At a recent breakfast with fellow hams, Ted, W1GRI, showed me his latest gadget — A Raspberry Pi (RPi). This is a small computer with ARM CPU, 512K of RAM, a SD card for flash memory, two USB ports, a HDMI video/audio port, an Ethernet connection, and composite video/audio output. His unit was enclosed in a small clear plastic box, about 4″ x 2″x 1″, and he waxed poetic about how it could run Linux and was a pretty full-featured computer. Not bad for something that sells for under $40.
My ham shack is underground (named “The Wombat Room” after the Australian Wombat) so Atomic Clocks are pretty useless as the WWVB signal won’t penetrate below grade. However, I am obsessed with accurate time, and have considered building a clock that would display both UTC and EST/EDT but use NTP time services for keeping accurate time. Until the Raspberry Pi came along, other development boards that include an Ethernet connector were large (>4×6 inches) and expensive (>$150). Then some sort of display and case would have to be hacked together.
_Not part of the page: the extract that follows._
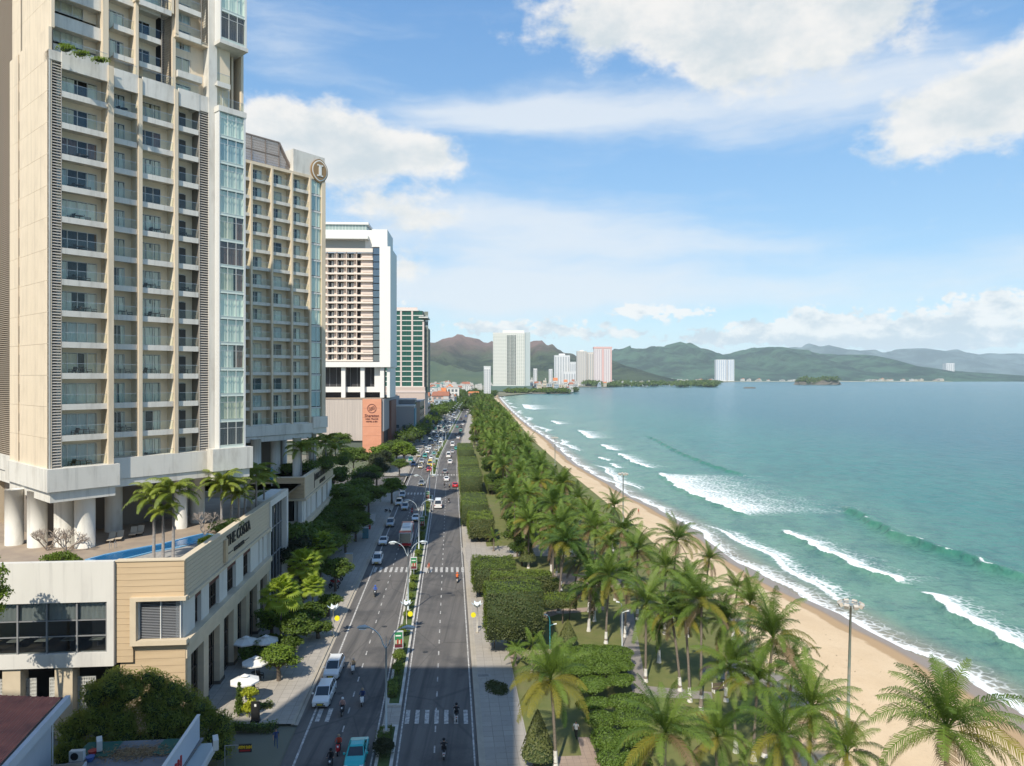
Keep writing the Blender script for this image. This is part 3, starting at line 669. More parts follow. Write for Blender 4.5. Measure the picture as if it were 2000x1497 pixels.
# undercroft ----------------------------------------------------------------
DECK = 15.5
mb = MB(); mb.box(2.0, ENDX-2, 10, 23, DECK, 21.4); part('lobby_wall', mb, mat('lobby_wall', (.20,.17,.14), .7), T1)
def w2l(P, root):   # world point -> local
    return Matrix.LocRotScale(root.location, root.rotation_euler, None).inverted() @ Vector(P)
for px, py, r in [(73,1079,.95),(127,1077,1.05),(166,1080,1.0),(222,1048,.95),(352,1042,.8),(386,1030,.85),(28,1075,.9),(470,1000,.8)]:
    g_ = G(px, py, DECK); g_ = Vector((g_.x*1.035, g_.y*1.035, DECK)); p = w2l(g_, T1); mb = MB(); mb.cyl(0, 0, 0, 21.6-DECK, r, 24); part('column', mb, OFFW, T1, True, loc=(p.x, p.y, DECK))
# ------------------------------------------------------------------ tower two
Pr = (X_at(604, 140), 140.0); L2 = 13.6+9
P2 = (Pr[0]-UX*L2, Pr[1]-UY*L2)
T2 = thing('hotel_tower', 'cream hotel tower with a round letter emblem and brown lattice roof screen', 'building', (P2[0], P2[1], 0), RZT)
s2 = lambda px, d=0.0: sx(P2, px, d)
F2 = [25.0+3.24*k for k in range(15)]; ZR = 73.7
xe = s2(636, .3)
mb = MB(); mb.box(0, s2(607), 2.3, 20, 22, ZR); part('core', mb, DARK, T2)
mb = MB(); mb.box(-.1, xe, -.15, 20, ZR-.55, ZR); part('roof_slab', mb, CREAM, T2)
fx2 = [s2(488)-s2(528)+s2(488)-.1, s2(488), s2(528.5), s2(567.5), s2(603)]
for x in fx2:
    mb = MB(); mb.box(x, x+.38, -.35, 2.3, 24.2, ZR-.5); part('fin_wall', mb, CREAM, T2)
for i in range(4):
    x0, x1 = fx2[i]+.38, fx2[i+1]; w = x1-x0; mb = MB()
    for z in F2: mb.box(x0, x1, 1.5, 1.7, z+2.35, z+3.24); mb.box(x0+w*.74, x1, 1.5, 1.7, z-.2, z+2.35)
    part('recess_wall', mb, WALLB, T2)
    for z in F2:
        slab(T2, x0, x1, 0, z, 1.5, .6); rail(T2, x0, x1, 0, z); window(T2, x0+.03, 1.42, z, w*.74-.05, 2.35, 2 if i else 2, rr, dark=.6)
g20, g21 = s2(608.5), s2(627); gw2 = g21-g20
mb = MB(); mb.box(g20, g21, .45, 6, 24.5, ZR-.5); part('bay_core', mb, DARK, T2)
for k in range(15):
    z = 25+k*3.24
    f = inst('window', cached(('bay2',), lambda mb: (mb.box(gw2/2-.03, gw2/2+.03, 0, .1, 0, 3.24), mb.box(0, gw2, 0, .1, 2.8, 3.1)), 'window', FRAME), T2, (g20, 0, z))
    for i in range(2): inst('pane', pane_mesh(gw2/2-.06, 2.75, GLG), f, (gw2/2*i+.03, .03, .03))
    inst('curtain', curtain_mesh(gw2-.1, 2.9, k % 3, CURT[(0,4,0,1)[k%4]]), f, (.05, .2, 0))
mb = MB(); mb.box(g21, xe, -.3, 14, 24.5, ZR-.7); part('end_wall', mb, CREAM, T2)
mb = MB(); mb.box(-1, s2(607), -.7, 20, 23.1, 25.0); mb.box(-1, s2(606), -.45, 20, 22.0, 23.03); part('fascia', mb, OFFW, T2)
mb = MB(); mb.box(s2(607), s2(640,.9), -.9, 18, 24.0, 26.2); mb.box(s2(607), s2(638,.7), -.7, 18, 22.9, 23.95); part('fascia', mb, OFFW, T2)
mb = MB(); c0 = s2(573, 0); mb.add([(c0,.0,ZR),(xe,.0,ZR-1.3),(xe,.0,ZR+4.2),(c0,.0,ZR+4.4),(c0,2.8,ZR),(xe,2.8,ZR-1.3),(xe,2.8,ZR+4.2),(c0,2.8,ZR+4.4)], [(0,1,2,3),(5,4,7,6),(3,2,6,7),(1,5,6,2),(0,3,7,4)]); part('crown_wall', mb, OFFW, T2)
# emblem
def lens(w, h, n=16):
    pts = []; R_ = (h*h/4+w*w/4)/w; cx = R_-w/2; a = math.asin(h/2/R_)
    for i in range(n): t = -a+2*a*i/(n-1); pts.append((R_*cos(t)-cx, R_*sin(t)))
    for i in range(1, n-1): t = -a+2*a*i/(n-1); pts.append((-(R_*cos(t)-cx), -R_*sin(t)))
    return pts
GOLD = mat('emblem_bronze', (.33,.20,.09), .45, metal=.2); EMW = mat('emblem_white', (.75,.73,.68), .5)
em = inst('emblem', None, T2, (s2(621, .2)+.3, -.25, 75.0))
for (w, h, y0, y1, m_) in ((3.9, 4.7, -.12, .2, GOLD), (3.5, 4.2, -.18, -.12, EMW), (3.1, 3.75, -.24, -.18, GOLD)):
    mb = MB(); P = lens(w, h); n = len(P); mb.add([(x, y0, z) for x, z in P]+[(x, y1, z) for x, z in P], [tuple(range(n)), tuple(reversed(range(n, 2*n)))]+[(i, i+n, (i+1)%n+n, (i+1)%n) for i in range(n)]); part('emblem_shield', mb, m_, em)
mb = MB(); mb.box(-.3, .3, -.34, -.25, -1.15, 1.15); mb.box(-.65, .65, -.34, -.25, .9, 1.15); mb.box(-.65, .65, -.34, -.25, -1.15, -.9); part('emblem_letter', mb, EMW, em)
# lattice roof screen
la, lb, lc = s2(470), s2(552), s2(579)
mb = MB(); z0, z1 = ZR, 78.9
BR = mat('lattice_brown', (.22,.18,.155), .6)
A_, B_ = (la, 1.2, z0), (lb, 1.2, z0)
for x in np.linspace(la, lb, 4): mb.bar((x,1.2,z0), (x,1.2,z1), .2)
mb.bar((la,1.2,z1),(lb,1.2,z1),.25); mb.bar((la,1.2,z0+2.6),(lb,1.2,z0+2.6),.15); mb.bar((lb,1.2,z1),(lc,1.2,z0),.3)
n = 34
for i in range(-14, n):
    x = la+(lb-la)*i/n*1.02; t0 = max(0, -(i)/14.0); xa = x+(z1-z0)*.72
    p = Vector((x, 1.3, z1)); q = Vector((xa, 1.3, z0))
    if p.x < la: f = (la-p.x)/(q.x-p.x); p = p.lerp(q, f)
    lim = lambda zz: lb+(lc-lb)*(z1-zz)/(z1-z0)
    if q.x > lim(z0): f = .98; q = Vector((lim(z0), 1.3, z0)) if q.x < lc+.5 else p.lerp(q, .9)
    mb.bar(p, q, .09)
for i in range(10): z = z0+.5*i; mb.bar((la,1.35,z),(lb+(lc-lb)*(z1-z)/(z1-z0),1.35,z),.06)
part('lattice_screen', mb, BR, T2)
for px, py, r in [(538,925,.9),(580,930,.8),(610,915,.8),(553,905,.8),(500,935,.9)]:
    p = w2l(G(px, py, DECK), T2); mb = MB(); mb.cyl(0,0,0,7.2,r,20); part('column', mb, OFFW, T2, True, loc=(p.x,p.y,DECK))
mb = MB(); mb.box(-2, s2(600), 9, 18, DECK, 22); part('lobby_wall', mb, mat('lobby_wall', (.2,.17,.14)), T2)
# balcony chairs and tables on the near tower
WICK = mat('wicker_dark', (.035,.03,.03), .7)
def chair_m():
    mb = MB(); mb.box(-.26,.26,-.26,.26,.38,.44)
    for a in (-.23,.23):
        for b in (-.23,.23): mb.box(a-.025,a+.025,b-.025,b+.025,0,.38)
        mb.box(a-.03,a+.03,-.25,.22,.6,.64); mb.box(a-.02,a+.02,-.22,-.18,.44,.6)
    mb.add([(-.26,.22,.44),(.26,.22,.44),(.26,.34,.9),(-.26,.34,.9),(-.26,.27,.44),(.26,.27,.44),(.26,.39,.9),(-.26,.39,.9)], [(0,1,2,3),(5,4,7,6),(3,2,6,7),(1,5,6,2),(0,3,7,4)])
    return mb
def table_m():
    mb = MB(); mb.cyl(0,0,.68,.72,.42,14); mb.cyl(0,0,0,.68,.04,6); mb.cyl(0,0,0,.03,.25,10); return mb
me_ch = chair_m().mesh('chair', WICK); me_tb = table_m().mesh('table', WICK)
bal = ['lowest', 'second', 'third', 'fourth', 'fifth', 'sixth', 'seventh', 'eighth', 'ninth', 'tenth', 'eleventh', 'twelfth', 'thirteenth']
bn = ['widest left-hand', 'second', 'third', 'fourth']
for bi, k in [(0,0),(0,1),(0,3),(0,5),(0,6),(0,7),(0,8),(0,10),(1,1),(1,3),(1,5),(1,12),(2,3),(2,5),(2,6),(2,8),(3,3),(3,6),(3,8),(0,9),(2,0)]:
    x0, x1, d, n, _ = bays[bi]; w = x1-x0; xm = x0+w*rr.uniform(.35,.6); M = Matrix.LocRotScale(T1.location, T1.rotation_euler, None)
    for j, (me, dx, nm, kk) in enumerate(((me_tb, 0, 'balcony_table', 'table'), (me_ch, -.85, 'balcony_chair', 'chair'), (me_ch, .85, 'balcony_chair', 'chair'))):
        if xm+dx > x1-.4 or xm+dx < x0+.4: continue
        q = M @ Vector((xm+dx, -d+.85, FZ[k]+.005))
        side = '' if j == 0 else (' left of table' if j == 1 else ' right of table')
        tag(inst(nm, me, None, q, RZT+(0 if j == 0 else (-1.2, 1.2)[j-1])), 'dark %s%s, %s balcony up, %s balcony column' % ('round table' if j == 0 else 'wicker chair', side, bal[k], bn[bi]), kk, 'dark furniture on the tower balconies')
# ------------------------------------------------------------------ sandstone podium along the avenue
RZS = radians(4.93); CS, SS = cos(RZS), sin(RZS)
PO = (-31.3, 68.0)
def px_t(px, x=0.0, o=PO):      # distance along the street face (local y) where a pixel column meets plane x
    r = (px-1000)/F; ax, ay = o[0]+x*CS, o[1]+x*SS
    return (r*ay-ax)/(-SS-r*CS)
def px_x(px, y=0.0, o=PO):      # position across (local x) where a pixel column meets plane y
    r = (px-1000)/F; ax, ay = o[0]-y*SS, o[1]+y*CS
    return (r*ay-ax)/(CS-r*SS)
PD = thing('podium_building', 'sandstone podium carrying the first tower, with the large THE COSTA sign', 'building', (*PO, 0), RZS)
ZT = 16.5
GRM = mat('podium_deck', (.34,.27,.20), .8, (.28,.22,.17), .6)
DKB = mat('bronze_frame', (.07,.05,.04), .5)
def loft(root, x0, x1, y0, y1, z0, z1, name='course', m=None, n=1, gap=.03):
    h = (z1-z0)/n; m = m or SAND; me = cached((name, round(x1-x0,2), round(y1-y0,2), round(h,3), m.name), lambda mb: mb.box(0, x1-x0, 0, y1-y0, gap, h), name, m)
    for i in range(n): inst(name, me, root, (x0, y0, z0+i*h))
def piece(root, name, m, *bx):
    mb = MB()
    for b in bx: mb.box(*b)
    return part(name, mb, m, root)
xb = px_x(226, 0); xw0 = px_x(209, -.3); xw1 = xw0-26; 
# structural core, dark, behind everything
piece(PD, 'core', DARK, (-46,-3.2, 9, 60, 0, 15.2), (-46, xb-1.0, 5.0, 9, 6.9, 8.0), (-46,-3.2, 8.2, 9, 0, 15.2))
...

But as I investigated the Raspberry Pi, it because clear that this little gem was ideal for accomplishing what I had in mind, especially since there was an entire ecosphere devoted to supporting RPi users. Sure enough, a company called Adafruit was selling a “Pi Plate” that is designed to plug onto the top of the RPi. My particular plate sells for <$20 with a blue LCD and allows the user to attach a display with a few push buttons to the RPi
Today I put the LCD Plate together (some minor soldering required), hooked it up to the Raspberry Pi (in place of the clear plastic box cover), downloaded the various software modules needed to support I2C communication to the plate, plus some test Python code, and I was up and running with a working display.
Since the RPi doesn’t have a real-time clock (at least not a battery operated one), it relies on NTP time services as part of the Linux OS to keep accurate time. PERFECTO. All I need to do is write a Python program that reads the system clock and spits it out to the LCD at the beginning of each second. Once the program is debugged, I can set the RPi to load the code on power up and execute automatically. At that point the traditional monitor/keyboard/mouse goes away. All that is needed is a power supply and Ethernet connection, which could either be wired or WiFi through a USB dongle.
Total cost for the RPi, plastic box, LCD plate and power supply is less than $75. Add another $13 for a WiFi Dongle if desired.